Wednesday, October 26, 2011

Talking Shit About A Pretty Sunset

As much as I love storms, I love to see the sun setting in the distance. For the longest time, I believed these two cannot co-exist. The ferociously dark clouds filled with rain and to hopefully be followed by the thrashing thunder would block the sight of arrays of tones scattered by the setting sun. As my son was violently crying in his car seat after far too many hours in the car, my windshield drizzled with fresh drops of rain, I could spot the most vivid red sunset I’ve ever laid eyes on.

First the anger builds then it’s followed by the nervousness, accompanied by my skin prickling, cold sweats, and my heart rate hammering harder. We both sat by our attorneys and I was asked to take the stand first. His is an ass, trying to intimidate me by vigorously shaking his large jowls as I spoke. For some reason, he must have thought that jostling them faster would get my answer out quicker but in reality, it diverted me. I hate that man as much as I do M. I was made out to be a unruly, vindictive mother who wanted to “abort and kill M’s child because he didn’t want to be with me,” and only kept my son to have a hold over M. Oh and of course to gain child support. It’s hard to be nice or even cordial to anyone after being condemned that.
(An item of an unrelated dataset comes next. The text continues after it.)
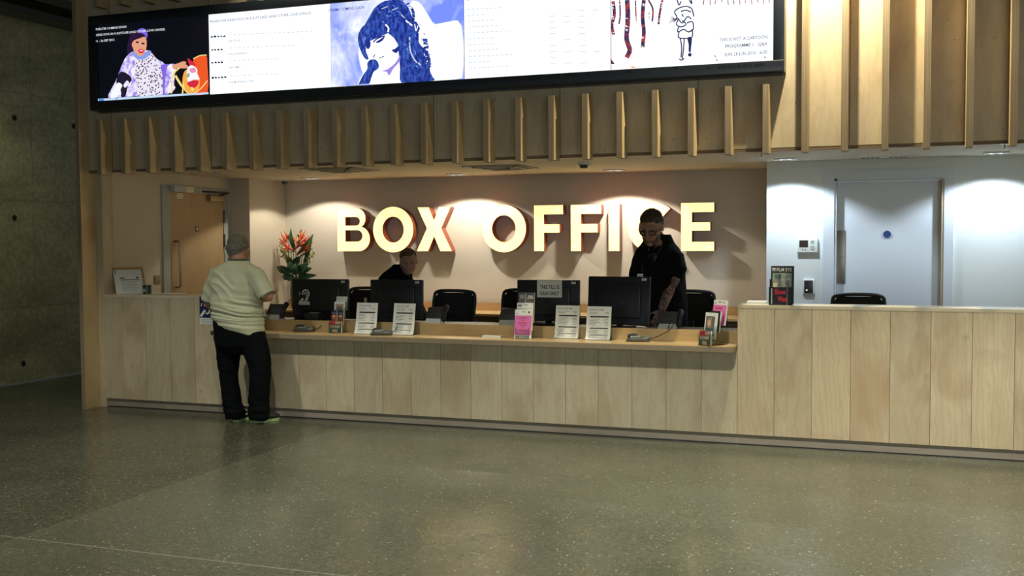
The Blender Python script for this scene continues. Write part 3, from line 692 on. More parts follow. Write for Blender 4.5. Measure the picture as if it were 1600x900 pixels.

A family friend kept telling me that that’s an attorney’s job, to make the other party look like a horrible person. Why are we subjected to talking horribly about people we have to deal with for the next eighteen years? It’s starting a vile structure for the next eighteen years to come. We both are uncovering secrets of one another, over exaggerating simple things, and pointing out flaws. Both of us two good people, having to talk shit about a pretty sunset.

M was up now. As he faked a cry in his voice and confirmed everything his attorney had subjected me to be true, the judge looked upon M as if he were a beaten puppy. His eyes were soft and endearing as M spoke and overruling every objection my attorney made. I hardly was able to finish a sentence. The judge looked at me as if he already knew my story, an irresponsible teenage mother, upset that the baby daddy didn’t propose at the first mention of pregnancy. My face reeled with the red of that sunset, my stomach turning as violently as thunder, as the judge agreed upon M’s temporary placement proposal.

A pretty sunset and a violent storm can con-exist. I’ve witnessed it. Sadly, the pretty sunset is made out to be dim, shitty hues as the storm overtakes its beauty. But within the stale shades, I could spot the most vivid red sunset I’ve ever laid eyes on. There’s still beauty within the rest of the shit.